Respice enim quam nil ad nos ante acta vetustas
Temporis æterni fuerit.[2]

(a) Wherever your life ends, it is all there?[3] (c) The usefulness of living is not in length of time, but in its use.[4] A man may have lived long who has lived little.[5] Look well to life whilst you are in life. It depends on your will, not on the number of your years, whether you have lived long enough.[6] (a) Did you think that you were never to arrive where you were always going? (c) There is no road that has not its end.[7] (a) And if companionship can comfort you, does not all the world go the same way that you go?

(b) Omnia te vita perfuncta sequentur.[8]

(a) Does not every thing dance your dance? Is there any thing which does not grow old with you? A thousand men, a thousand beasts, and a thousand other creatures die at the same instant that you die.[9]

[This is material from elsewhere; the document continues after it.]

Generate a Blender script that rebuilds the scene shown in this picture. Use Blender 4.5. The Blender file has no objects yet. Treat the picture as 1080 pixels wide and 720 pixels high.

(b) Nam nox nulla diem, neque noctem aurora secuta est,
Que non audierit mistos vagitibus ægris
Ploratus, mortis comites et funeris atri.[10]

(c) Wherefore do you recoil if you can not go back?[11] You have seen many men who have found it well to die, thus

  1. See Seneca, Epistle 69.
  2. For consider, how as nothing to us is the bygone antiquity of old times. — Lucretius, III, 972.
  3. See Seneca, Epistle 77.
  4. See Idem, Epistle 49.
  5. See Idem, Consolatio ad Marciam, 20, and Epistle 93.
  6. See Idem, Epistle 61.
  7. See Idem, Epistle 77.
  8. All things, when they have done with life, will follow thee. — Lucretius, III, 968.
  9. See Seneca, Epistle 77.
  10. For night has never followed day, nor dawn night, without hearing the sound of lamentation and plaintive wailings, the companions of death and of the sad funeral rites — Lucretius, II, 578.
  11. See Seneca, Epistle 107, where Seneca gives a Latin translation of the so-called “Prayer of Cleanthes” (the Stoic philosopher), which expresses more or less this same thought.